The panel of professors lent their ideas on how they felt comfortable with not knowing everything about the way the universe works and just leaving it up to faith.

"Ignorance is bliss, to some degree" freshman Michelle Allred said.

One of the conversation topics steered toward all the advances science has made for humanity.

The question of Christianity or God's productivity for humankind was thrown into the ring of analysis.

"God is only going to let us see exactly how much He wants us to see," Baird said. "One only needs to open his eyes and look around at all that God has done for us."

The professors' tokens of insight into the philosophical and scientific offered incentive enough for some students to come.

"So many times in a classroom setting we as students don't really get to know what our professors really think on a subject," Bragg said. "This panel gave them a pathway to express themselves."

The students and professors were granted an opportunity to interact with one another on an equal playing field.

Giving God the equal amount of discussion time as science is usually such a rare commodity among universities, and it was taken full advantage of by the students who kept popping their hands up to ask and answer more and more questions over the film pieces that were shown.

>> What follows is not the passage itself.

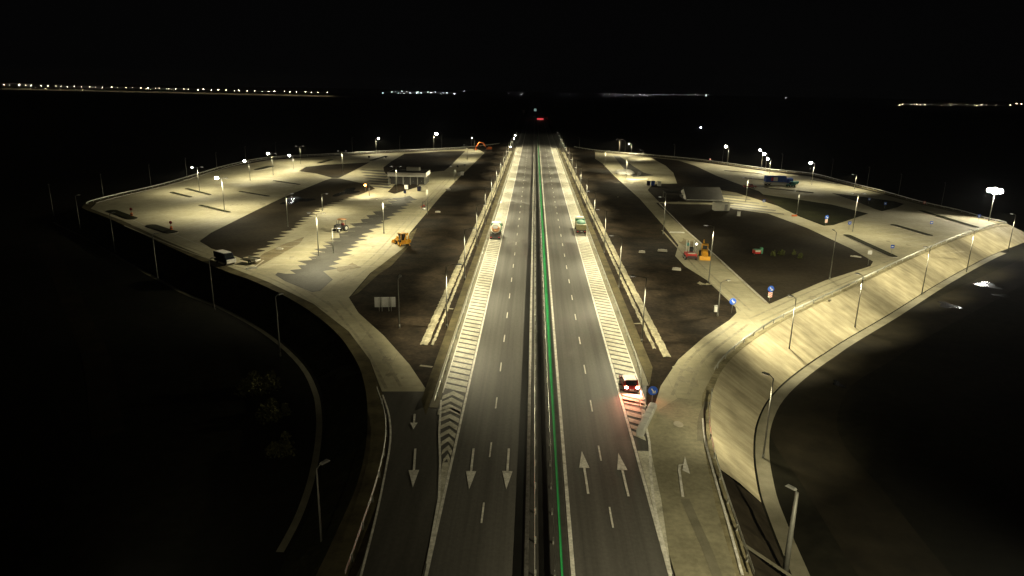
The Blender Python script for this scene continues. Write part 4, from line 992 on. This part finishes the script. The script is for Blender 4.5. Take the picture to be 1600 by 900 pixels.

"I thought the discussion was great," Newell said of both nights. "Hopefully, we will have more in the future."

With discussions on this topic of the existence of God occurring once every year for the past four years, Newell says it is only a matter of "getting together and doing it" again for other future students in the years to come.

"The Question of God" documentary can be purchased as a DVD set for around $35. The book can be purchased for $10 on Amazon.com. Both may also be found in the Oklahoma Christian library.